Fox News dedicated its first segment on Gov. Brewer's veto of Arizona's anti-gay bill to an interview with one of America's most notorious anti-gay hate group leaders.
On February 26, Arizona Gov. Jan Brewer announced that she had vetoed Senate Bill 1062, which would have allowed businesses and individuals to engage in legal discrimination by denying services to gay people on religious grounds. Brewer said that the bill “does not address a specific or pressing concern,” and that it “is broadly worded, and could result in unintended and negative consequences.”
Fox's Megyn Kelly opened the February 26 edition of her show with a segment on Brewer's veto that featured Tony Perkins, president of the anti-gay Family Research Council. Kelly gave Perkins a platform to lambast the veto as an example of “how fundamental freedoms are trampled,” while citing a New Mexico couple who were prosecuted for refusing service to a same-sex couple as proof that the law differs from discrimination against mixed-race couples in that it “address[es] some very significant problems”:
The fact that Perkins was the subject of Fox's first interview on the veto is problematic, to say the least. Perkins isn't just an opponent of same-sex marriage-- his organization, the FRC, is a designated hate group, and he's made a career of peddling false and degrading smears about LGBT people, including:
- Falsely claiming that gay men are more likely to molest children
- Comparing gay activists to terrorists and labeling them pawns of the devil
- Applauding Uganda's "Kill the Gays" bill, calling it an effort “to uphold moral conduct”

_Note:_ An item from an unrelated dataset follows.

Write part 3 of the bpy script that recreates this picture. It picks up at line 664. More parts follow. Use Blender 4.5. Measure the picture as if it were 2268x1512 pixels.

Perkins has repeatedly used discussions about LGBT suicide to score cheap political points, claiming that LGBT teens kill themselves because they know being gay is "abnormal" and that they are "in rebellion to God's design." In a letter to supporters, Perkins called the anti-suicide “It Gets Better” project an attempt to “recruit” kids into a “lifestyle” of “perversion.” He's even blamed high suicide rates in the military on the repeal of "Don't Ask, Don't Tell."
Kelly has repeatedly relied on Perkins for commentary on issues affecting the gay community, even after assuring a GLAAD official that she would challenge the anti-gay hate group leader on his history of extreme rhetoric.
Kelly's decision to host Perkins to discuss the veto without questioning his rhetoric or providing another guest to counter his views marks an unfortunate reversal from her comments the day before, wherein she acknowledged that Arizona's anti-gay bill was “potentially dangerous.” Unfortunately, Perkins' regular status as a Fox guest is in keeping with the network's ongoing attempt to suppress gay rights by suggesting that the religious views of business owners should allow them to discriminate against gay customers.